Fedyck denied he hit anyone and told a local paper the report that Reynolds was struck by a car was flat-out wrong. Reynolds’s team, on the other hand, put out a very clear statement:
"While walking, Ryan was struck by a [paparazzo] driving a car through an underground parking garage. The man fled the scene. Ryan is OK."
Charges dropped two years later
In 2017, court services confirmed the charges against Fedyck were withdrawn. There was no conviction. Before and after the case, Fedyck was a celebrity shooter whose work ran on entertainment TV shows and in outlets like Us Weekly, ET Canada, Lainey Gossip, Daily Mail, Just Jared, The Sun, and more.
Fedyck’s story now: he says Reynolds was the aggressor
Fedyck has talked about this a lot over the years, most recently on YouTuber Kjersti Flaa’s channel. He says he was falsely accused and claims both Reynolds and Blake Lively lied in court to try to put him in jail for doing his job. In his telling, Reynolds followed him on foot into the parking garage, tried to block his car from leaving, and later told police he stood in front of the vehicle. Fedyck says he was at the hotel to photograph Naomi Watts, who he says was also staying there, and that Reynolds wrongly believed he was being stalked.
He also says Reynolds told officers he put himself in front of the car to protect himself and the hotel’s guests. Fedyck argues that if Reynolds really thought there was danger, he would have called 911 or hotel security first — and he says he didn’t. Fedyck maintains the video backs him up, claiming it shows Reynolds hitting the car, not the other way around.
The fallout he describes
On Instagram in 2022, Fedyck posted that Vancouver police hit him with "trumped up charges" on Reynolds’s behalf. He says the ordeal wrecked his reputation, led to depression and anxiety, and made it nearly impossible to get work — he points out that search results still highlight his arrest, while the dropped charges barely got coverage.

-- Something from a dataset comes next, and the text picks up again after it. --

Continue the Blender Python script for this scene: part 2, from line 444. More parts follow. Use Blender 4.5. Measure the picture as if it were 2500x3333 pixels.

He also alleges Reynolds and Lively gave statements that were "99% untrue" and used their longtime publicist, Leslie Sloane, to paint him as a dangerous stalker. Between legal bills and the career damage, he puts his losses at roughly a quarter of a million dollars, saying the legal process alone cost him around $100,000.
The case that went nowhere
Fedyck says his lawyers assembled a mountain of material countering Reynolds’s version, while police pressed him to take a plea deal — something he says he refused. After two years, prosecutors withdrew the case. None of this resulted in a trial verdict or a court finding about who did what; the official record is that charges were laid, and then they were dropped.
Timeline at a glance
- Apr. 10, 2015: Alleged hit-and-run in the Shangri-La Hotel’s underground parking in Vancouver; police say they have witness and video evidence.
- 2015: Fedyck arrested and charged with assault with a weapon, dangerous operation of a motor vehicle, and criminal harassment. Release conditions include staying out of Vancouver until Reynolds leaves and no contact with Reynolds or his family.
- 2015 statements: Fedyck publicly denies hitting Reynolds; Reynolds’s rep says a paparazzo struck him with a car and fled.
- 2017: Court services confirm the charges are withdrawn.
- 2022: Fedyck posts on Instagram alleging fabricated charges, long-term mental health and career fallout, and media imbalance in coverage.
- 2024–2025: In a new interview on Kjersti Flaa’s YouTube channel, Fedyck repeats that Reynolds was the aggressor, alleges false testimony from Reynolds and Lively, and says the ordeal cost him about $250,000 in total.
So where does that leave things?
It’s a complicated, he-said/he-said situation. Reynolds’s side insisted in real time that he was struck and the driver fled; police recommended charges based on witnesses and video; and Fedyck still says that same video vindicates him. What is clear: the case never went to trial, the charges were dropped, and both narratives are still very much alive. If you’re wondering why it’s bubbling up again now, it’s because Fedyck keeps pushing his version in public — and some of the old reporting was inconsistent from day one.